Australia moves towards referendum on Aboriginal recognition
Sydney: Australia moved closer to recognising Aboriginal people in its constitution Monday after talks with indigenous leaders, Prime Minister Tony Abbott said as he urged an end to the ‘echoing silence’ in the founding document.
Written more than a century ago, Australia’s constitution fails to mention Aboriginal or Torres Strait Islander people and a campaign has been underway for several years to ‘recognise’ the continent’s first inhabitants via a referendum.
‘I am confident that the time is right to move down this path,’ Abbott said after unprecedented bipartisan talks in Sydney with some 40 indigenous leaders and Labour opposition leader Bill Shorten.
‘I think that there is an abundance of good will. I think we are good enough, big enough and brave enough to do this, but it is important that we get it right.’
Abbott praised Australia with its indigenous heritage, British foundation, and multicultural character but said: ‘What we now need to do is to end that echoing silence in our constitution... the omission of indigenous people.’
Debate on the content of the changes has already begun, and Abbott said he was ruling nothing in or out, but that both he and Shorten were committed to holding a recognition referendum.
‘Based on today’s discussions, we consider that the referendum could not be held before the next term of parliament and should be outside the politics of the election cycle,’ they said in a joint statement.
‘We agree the referendum should be held when there is the best possible chance of success.’
Both politicians also agreed to a broad national conversation on the issue, and proposed a series of community conferences across the country starting as soon as September.
They also plan a referendum council broadly reflective of the Australian people to consider the referendum question, timing and constitutional issues.
No timeframe was settled but Abbott said he was hopeful the question’s wording could be framed by mid-2016 with a referendum held as early as 2017.

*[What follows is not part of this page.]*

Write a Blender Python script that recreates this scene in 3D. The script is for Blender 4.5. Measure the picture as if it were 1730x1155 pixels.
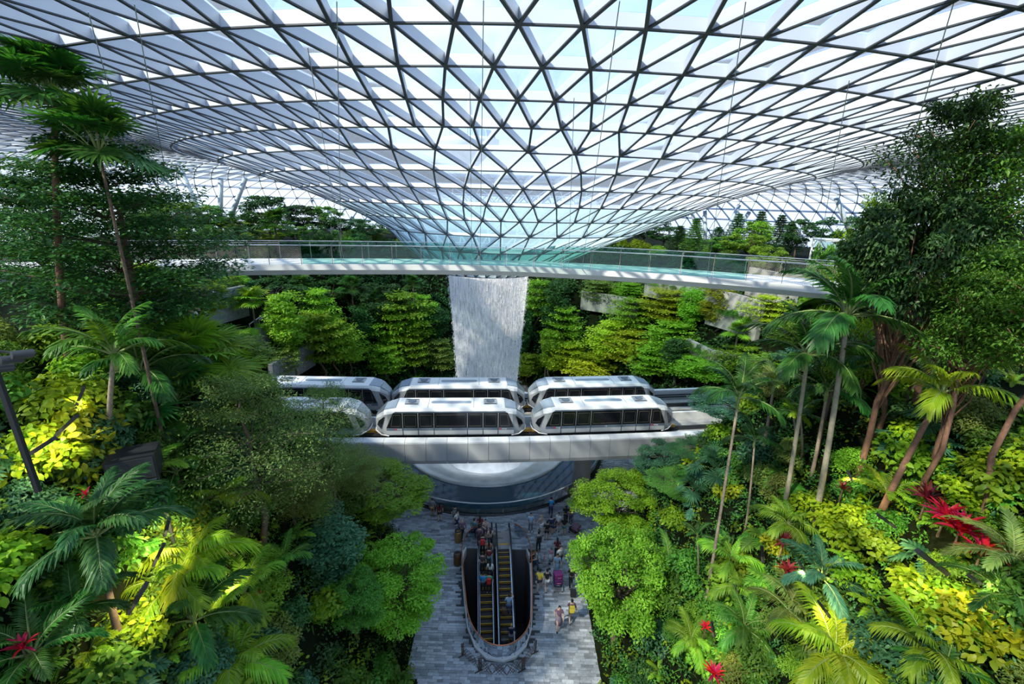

‘I would be very disappointed, I would feel that we have not lived up to our high expectations and we haven’t quite been our best selves if we weren’t able to do this in the next term of parliament,’ he said.
Support for the ‘recognise’ movement is high, with a Fairfax Ipsos national poll in The Sydney Morning Herald Monday putting it at a record 85 percent. Eleven percent were opposed.
Australian lawmakers formally recognised indigenous people as the country’s first inhabitants in 2013, but there has been debate about how the constitution should be changed.
A chance to right a wrong
Aboriginal leader Pat Dodson called Monday’s discussions ‘historic and terribly meaningful’ while Kirstie Parker, from the National Congress of Australia’s First Peoples, said the meeting had been constructive.
‘We believe that this process must bring about substantial recognition, we don’t believe that symbolic change is enough,’ she told reporters after the talks.
Abbott has prioritised improving the lives of indigenous Australians, who have significantly lower life expectancies than others in the country, with many living in remote and poor communities.
He said he would spend a week running the country in August from an indigenous area, in the Torres Strait Islands and Northern Peninsula in the far north of the country, following a similar scheme last year.
But he acknowledged in the joint statement that constitutional recognition could not address all the issues indigenous people face and this would remain a task for the government of the day.
‘However constitutional recognition provides a chance for our generation to right an old wrong,’ they said.
Aborigines are believed to have numbered around one million at the time of British settlement in 1788, but there are now just 470,000 out of a total population of 23 million.